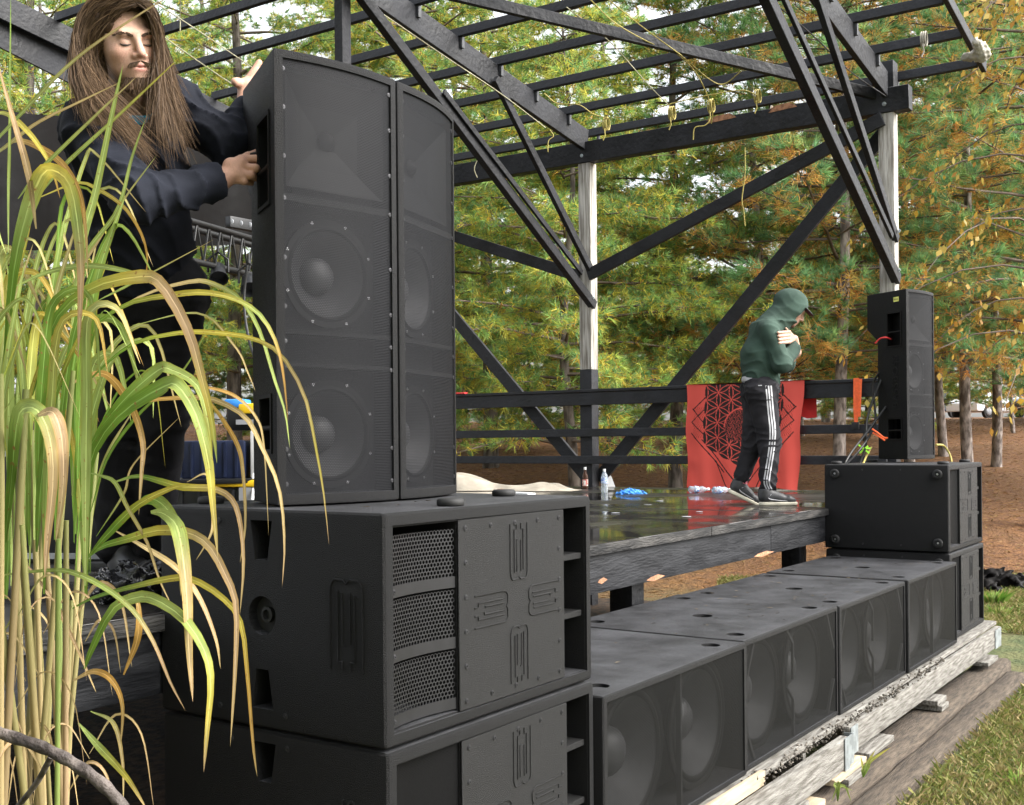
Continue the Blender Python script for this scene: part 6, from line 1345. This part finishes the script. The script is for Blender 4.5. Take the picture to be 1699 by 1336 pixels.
# upright leaves rising from the clump
for i in range(62):
    x0 = random.uniform(-90, 150); d = random.uniform(1.32, 1.75); y0 = random.uniform(760, 1000); L_ = random.uniform(260, 560); lean = random.uniform(-50, 90)
    pts = [(x0, y0, d), (x0 + lean * .1, y0 - L_ * .35, d - .01), (x0 + lean * .4, y0 - L_ * .7, d - .02), (x0 + lean, y0 - L_, d - .03)]
    if random.random() < .5: pts += [(x0 + lean + random.uniform(20, 60), y0 - L_ - 10, d - .05), (x0 + lean + random.uniform(60, 110), y0 - L_ + random.uniform(60, 160), d - .06)]
    cs = random.choice([[GR, GR, PG], [GR, GR, GR, YE], [GR, PG, PG], [GR, PG, YE, OR], [PG, PG, TA]]); blade(pts, random.choice([random.uniform(5, 11), random.uniform(9, 16), random.uniform(15, 27)]), cs, twist=random.uniform(-.7, .7))
for i in range(34):   # dry withered leaves low in the clump
    x0 = random.uniform(-60, 150); d = random.uniform(1.3, 1.7); y0 = random.uniform(1000, 1330); a = random.choice([-1, 1]); s = random.uniform(40, 130)
    blade([(x0, y0, d), (x0 + a * s * .4, y0 - s * .6, d - .02), (x0 + a * s * .8, y0 - s * .3, d - .04), (x0 + a * s, y0 + s * .9, d - .05)], random.uniform(3, 9), random.choice([[TA, PK, TA], [PG, TA, PK], [TA, TA, PK]]), twist=random.uniform(-.8, .8), n=16)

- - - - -

• Work to be completed
Output the lines above in full and exactly as given, omitting any pictures.

• Written response
Continue the Blender Python script for this scene: part 6, from line 1345. This part finishes the script. The script is for Blender 4.5. Take the picture to be 1699 by 1336 pixels.
# upright leaves rising from the clump
for i in range(62):
    x0 = random.uniform(-90, 150); d = random.uniform(1.32, 1.75); y0 = random.uniform(760, 1000); L_ = random.uniform(260, 560); lean = random.uniform(-50, 90)
    pts = [(x0, y0, d), (x0 + lean * .1, y0 - L_ * .35, d - .01), (x0 + lean * .4, y0 - L_ * .7, d - .02), (x0 + lean, y0 - L_, d - .03)]
    if random.random() < .5: pts += [(x0 + lean + random.uniform(20, 60), y0 - L_ - 10, d - .05), (x0 + lean + random.uniform(60, 110), y0 - L_ + random.uniform(60, 160), d - .06)]
    cs = random.choice([[GR, GR, PG], [GR, GR, GR, YE], [GR, PG, PG], [GR, PG, YE, OR], [PG, PG, TA]]); blade(pts, random.choice([random.uniform(5, 11), random.uniform(9, 16), random.uniform(15, 27)]), cs, twist=random.uniform(-.7, .7))
for i in range(34):   # dry withered leaves low in the clump
    x0 = random.uniform(-60, 150); d = random.uniform(1.3, 1.7); y0 = random.uniform(1000, 1330); a = random.choice([-1, 1]); s = random.uniform(40, 130)
    blade([(x0, y0, d), (x0 + a * s * .4, y0 - s * .6, d - .02), (x0 + a * s * .8, y0 - s * .3, d - .04), (x0 + a * s, y0 + s * .9, d - .05)], random.uniform(3, 9), random.choice([[TA, PK, TA], [PG, TA, PK], [TA, TA, PK]]), twist=random.uniform(-.8, .8), n=16)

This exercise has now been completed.